Without including any images, repeat the data exactly.

<<<<

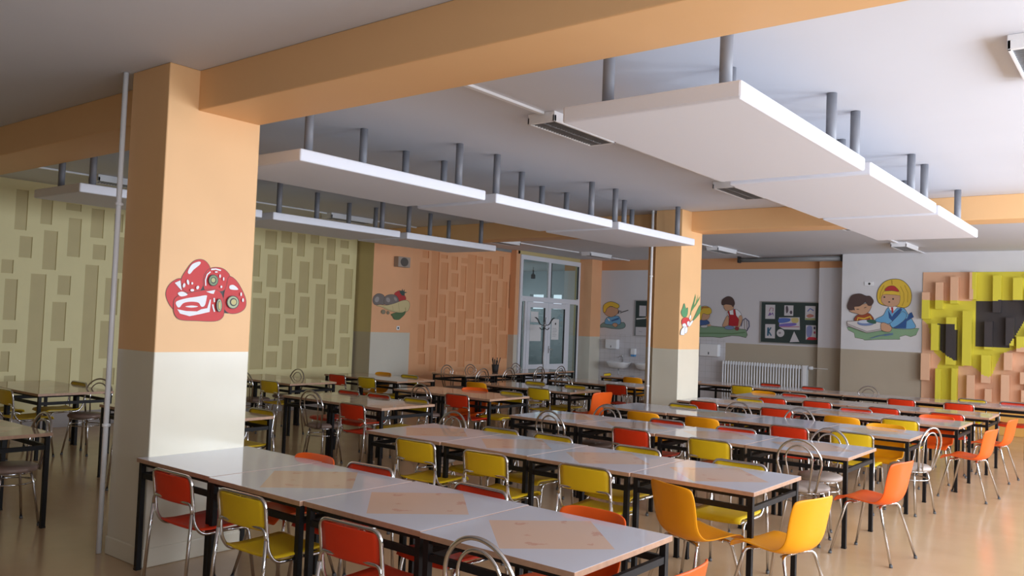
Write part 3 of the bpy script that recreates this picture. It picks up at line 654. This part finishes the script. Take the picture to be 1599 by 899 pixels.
painting('wall_mural', 'y', YB, 7.49, 1090, 440, [
 ((.22, .35, .22), [(-60,520),(140,515),(560,560),(575,620),(560,650),(480,630),(400,625),(260,650),(180,640),(-60,640)], 'p', 5), ((.12, .22, .10), line([(-40,600),(170,600),(400,605),(550,590)], 12), 'p', 0),
 ((.10, .10, .18), line([(505,520),(520,450),(555,425),(595,460),(600,520),(570,575)], 13), 'p', 0), ((.25, .2, .2), line([(540,440),(545,550)], 8), 'p', 0), ((.25, .2, .2), line([(570,450),(575,560)], 8), 'p', 0),
 (W_, [(350,350),(420,320),(470,335),(510,390),(480,430),(430,400),(360,400)], 's', 4), (SK, [(340,400),(360,420),(350,510),(290,520),(305,470)], 's', 3), (SK, [(500,390),(520,430),(490,520),(440,540),(450,510),(470,430)], 's', 3),
 ((.45, .02, .03), [(350,345),(365,340),(375,385),(420,385),(415,325),(435,320),(445,390),(480,440),(470,515),(360,515),(370,410)], 'p', 3),
 (SK, [(305,270),(360,265),(415,270),(410,320),(350,335),(320,325)], 's', 3), (HB, [(283,260),(290,210),(350,172),(405,190),(430,250),(410,290),(395,270),(330,260),(300,270)], 's', 4),
 ((.2, .27, .45), ell(370,535,55,22), 'p', 3), ((.3, .05, .05), ell(460,545,22,22), 'p', 2), ((.6, .6, .62), ell(75,520,40,14), 'p', 3), (SK, [(110,500),(150,495),(155,515),(120,520)], 'p', 0),
 ((.06, .12, .3), [(-10,470),(40,440),(110,450),(130,490),(-10,510)], 's', 4), (SK, [(30,370),(130,360),(140,400),(110,440),(40,440)], 's', 3), (HY, [(0,380),(30,310),(90,285),(150,310),(160,360),(120,380),(60,370),(40,440),(0,440)], 's', 4), ((.45, .15, .05), line([(20,350),(60,300),(130,300)], 14), 'p', 0)],
 'painted boy in red dungarees at a green table with a blond child', 'mural', step=.0008)
painting('wall_mural', 'y', YB, 6.2, 930, 455, [
 ((.20, .32, .30), [(45,330),(90,300),(180,320),(270,300),(285,340),(240,360),(150,355),(90,345),(50,345)], 's', 4), (BL1, [(90,300),(110,255),(160,245),(220,240),(245,290),(220,320),(110,315)], 's', 4), (W_, [(110,255),(140,270),(135,290)], 'p', 2), ((.06, .14, .35), [(150,280),(230,250),(225,270),(160,290)], 'p', 0),
 (SK, [(90,180),(140,150),(210,160),(215,210),(160,245),(110,230),(78,195)], 's', 3), (HY, [(78,190),(85,130),(150,100),(220,125),(228,150),(205,160),(150,140),(110,165),(95,200)], 's', 4), (SK, [(165,320),(190,305),(215,320),(195,345)], 's', 3),
 (K_, line([(222,215),(230,185),(250,190),(245,210),(260,200),(290,190),(320,180)], 7), 'p', 0)],
 'painted blond boy in blue blowing music notes in the recess', 'mural', step=.0008)

# boards with sheets
def board(px0, py0, px1, py1, lab):
    a = on_y(px0, py0, YB-.02); c = on_y(px1, py1, YB-.02)
    t = thing('pinboard', lab, 'pinboard', (0, YB, 0))
    b = B(); box(b, a.x, c.x, -.02, -.001, c.z, a.z); obj('felt', b, mat('board_green', (.035, .055, .05), .7), t)
    b = B(); f_ = .022
    for q in ((a.x-f_, c.x+f_, a.z, a.z+f_), (a.x-f_, c.x+f_, c.z-f_, c.z), (a.x-f_, a.x, c.z, a.z), (c.x, c.x+f_, c.z, a.z)): box(b, q[0], q[1], -.03, -.001, q[2], q[3])
    obj('frame', b, mat('board_frame', (.42, .42, .42), .4, .5), t)
board(1189.5, 471.5, 1277.5, 537.5, 'green pinboard with eight children drawings above the radiator')
board(993, 469.5, 1034, 525, 'green pinboard partly hidden behind the farther column')
SY = YB-.0205
def sheet(poly, layers, lab, sc=9.99, ox=1180, oy=460, group='drawings on the pinboard'):
    painting('drawing_sheet', 'y', SY, sc, ox, oy, [((.62, .60, .62), poly, 'p', 0)]+layers, lab, 'drawing', group=group, start=.001, step=.0008)
sheet([(155,155),(305,158),(300,378),(150,375)], [((.4,.15,.2), line([(210,260),(230,205),(275,210),(270,260)], 12), 'p', 0), ((.2,.12,.35), [(190,330),(220,270),(245,300),(270,270),(285,340),(260,300),(235,320)], 'p', 0)], 'drawing of a purple figure, top corner sheet next to the table mural')
sheet([(450,165),(590,168),(585,330),(445,325)], [((.1,.08,.1), [(470,190),(500,180),(510,250),(480,290)], 's', 0), ((.1,.08,.1), ell(552,275,20,28), 'p', 0)], 'small grey drawing at the top middle of the pinboard')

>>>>

Expected output >>
Write part 3 of the bpy script that recreates this picture. It picks up at line 654. This part finishes the script. Take the picture to be 1599 by 899 pixels.
painting('wall_mural', 'y', YB, 7.49, 1090, 440, [
 ((.22, .35, .22), [(-60,520),(140,515),(560,560),(575,620),(560,650),(480,630),(400,625),(260,650),(180,640),(-60,640)], 'p', 5), ((.12, .22, .10), line([(-40,600),(170,600),(400,605),(550,590)], 12), 'p', 0),
 ((.10, .10, .18), line([(505,520),(520,450),(555,425),(595,460),(600,520),(570,575)], 13), 'p', 0), ((.25, .2, .2), line([(540,440),(545,550)], 8), 'p', 0), ((.25, .2, .2), line([(570,450),(575,560)], 8), 'p', 0),
 (W_, [(350,350),(420,320),(470,335),(510,390),(480,430),(430,400),(360,400)], 's', 4), (SK, [(340,400),(360,420),(350,510),(290,520),(305,470)], 's', 3), (SK, [(500,390),(520,430),(490,520),(440,540),(450,510),(470,430)], 's', 3),
 ((.45, .02, .03), [(350,345),(365,340),(375,385),(420,385),(415,325),(435,320),(445,390),(480,440),(470,515),(360,515),(370,410)], 'p', 3),
 (SK, [(305,270),(360,265),(415,270),(410,320),(350,335),(320,325)], 's', 3), (HB, [(283,260),(290,210),(350,172),(405,190),(430,250),(410,290),(395,270),(330,260),(300,270)], 's', 4),
 ((.2, .27, .45), ell(370,535,55,22), 'p', 3), ((.3, .05, .05), ell(460,545,22,22), 'p', 2), ((.6, .6, .62), ell(75,520,40,14), 'p', 3), (SK, [(110,500),(150,495),(155,515),(120,520)], 'p', 0),
 ((.06, .12, .3), [(-10,470),(40,440),(110,450),(130,490),(-10,510)], 's', 4), (SK, [(30,370),(130,360),(140,400),(110,440),(40,440)], 's', 3), (HY, [(0,380),(30,310),(90,285),(150,310),(160,360),(120,380),(60,370),(40,440),(0,440)], 's', 4), ((.45, .15, .05), line([(20,350),(60,300),(130,300)], 14), 'p', 0)],
 'painted boy in red dungarees at a green table with a blond child', 'mural', step=.0008)
painting('wall_mural', 'y', YB, 6.2, 930, 455, [
 ((.20, .32, .30), [(45,330),(90,300),(180,320),(270,300),(285,340),(240,360),(150,355),(90,345),(50,345)], 's', 4), (BL1, [(90,300),(110,255),(160,245),(220,240),(245,290),(220,320),(110,315)], 's', 4), (W_, [(110,255),(140,270),(135,290)], 'p', 2), ((.06, .14, .35), [(150,280),(230,250),(225,270),(160,290)], 'p', 0),
 (SK, [(90,180),(140,150),(210,160),(215,210),(160,245),(110,230),(78,195)], 's', 3), (HY, [(78,190),(85,130),(150,100),(220,125),(228,150),(205,160),(150,140),(110,165),(95,200)], 's', 4), (SK, [(165,320),(190,305),(215,320),(195,345)], 's', 3),
 (K_, line([(222,215),(230,185),(250,190),(245,210),(260,200),(290,190),(320,180)], 7), 'p', 0)],
 'painted blond boy in blue blowing music notes in the recess', 'mural', step=.0008)

# boards with sheets
def board(px0, py0, px1, py1, lab):
    a = on_y(px0, py0, YB-.02); c = on_y(px1, py1, YB-.02)
    t = thing('pinboard', lab, 'pinboard', (0, YB, 0))
    b = B(); box(b, a.x, c.x, -.02, -.001, c.z, a.z); obj('felt', b, mat('board_green', (.035, .055, .05), .7), t)
    b = B(); f_ = .022
    for q in ((a.x-f_, c.x+f_, a.z, a.z+f_), (a.x-f_, c.x+f_, c.z-f_, c.z), (a.x-f_, a.x, c.z, a.z), (c.x, c.x+f_, c.z, a.z)): box(b, q[0], q[1], -.03, -.001, q[2], q[3])
    obj('frame', b, mat('board_frame', (.42, .42, .42), .4, .5), t)
board(1189.5, 471.5, 1277.5, 537.5, 'green pinboard with eight children drawings above the radiator')
board(993, 469.5, 1034, 525, 'green pinboard partly hidden behind the farther column')
SY = YB-.0205
def sheet(poly, layers, lab, sc=9.99, ox=1180, oy=460, group='drawings on the pinboard'):
    painting('drawing_sheet', 'y', SY, sc, ox, oy, [((.62, .60, .62), poly, 'p', 0)]+layers, lab, 'drawing', group=group, start=.001, step=.0008)
sheet([(155,155),(305,158),(300,378),(150,375)], [((.4,.15,.2), line([(210,260),(230,205),(275,210),(270,260)], 12), 'p', 0), ((.2,.12,.35), [(190,330),(220,270),(245,300),(270,270),(285,340),(260,300),(235,320)], 'p', 0)], 'drawing of a purple figure, top corner sheet next to the table mural')
sheet([(450,165),(590,168),(585,330),(445,325)], [((.1,.08,.1), [(470,190),(500,180),(510,250),(480,290)], 's', 0), ((.1,.08,.1), ell(552,275,20,28), 'p', 0)], 'small grey drawing at the top middle of the pinboard')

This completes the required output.